At issue are two core elements of Facebook’s business. The first is Facebook’s embedding of “like” buttons and other data-gathering code on websites far and wide across the internet. As a result, Facebook is able to gather data on internet users, whether or not they are members to the social network. More importantly, this data gathering is without explicit consent, which under Belgian and European law is not permissible.
Facebook issued a long rebuttal to Belgium’s complaints, saying that “the report gets it wrong multiple times in asserting how Facebook uses information to provide our service to more than a billion people around the world.”

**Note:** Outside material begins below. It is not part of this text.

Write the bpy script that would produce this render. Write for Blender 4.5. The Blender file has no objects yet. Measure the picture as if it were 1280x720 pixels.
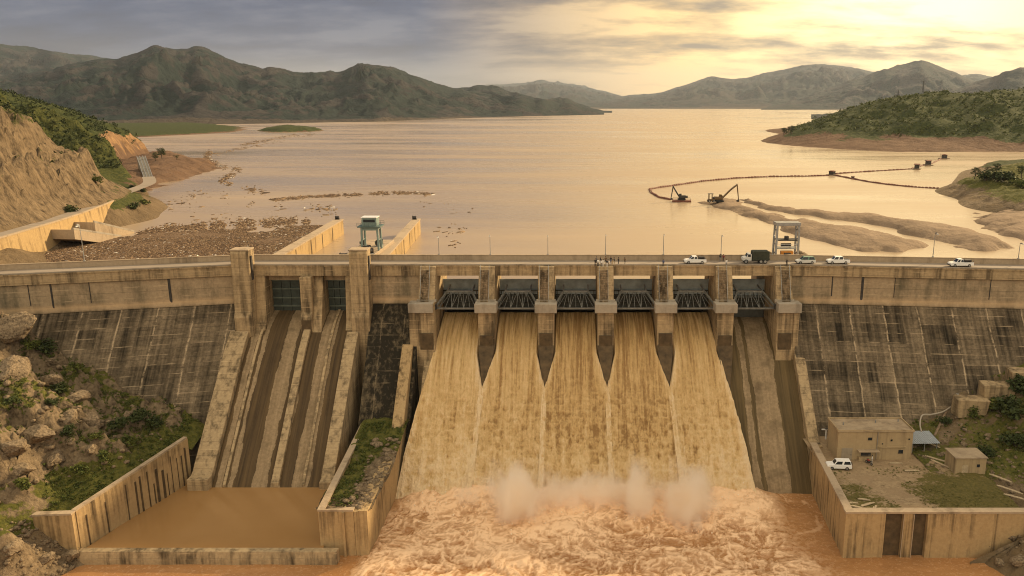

A Facebook spokesperson told Quartz the company was “surprised and disappointed” that despite agreeing to meet on June 19, the Commission “took the theatrical action of bringing Facebook Belgium to court on the day beforehand. Although we are confident that there is no merit to the [Belgian privacy commission’s] case, we remain happy to work with them in an effort to resolve their concerns, through a dialogue with us at Facebook Ireland and with our regulator, the Irish Data Protection Commissioner. “
That carefully worded statement is aimed at the second core element of Facebook’s, and many other tech companies’, business.
Facebook and its peers are headquartered in Ireland for its low taxes but also for its data protection regulations. European law says that if these companies adhere to local laws, they can operate unmolested across the Union. But Ireland’s data protection laws are famously more lax than those on the continent.
The dispute stems from a fundamental difference of opinion: Facebook’s refusal to engage (paywall) with Belgium is born of the belief that it should not have to answer the same questions over and over again in each country it operates in within the Union. Belgium believes that a company must not be able to break its domestic law. The result: a lawsuit.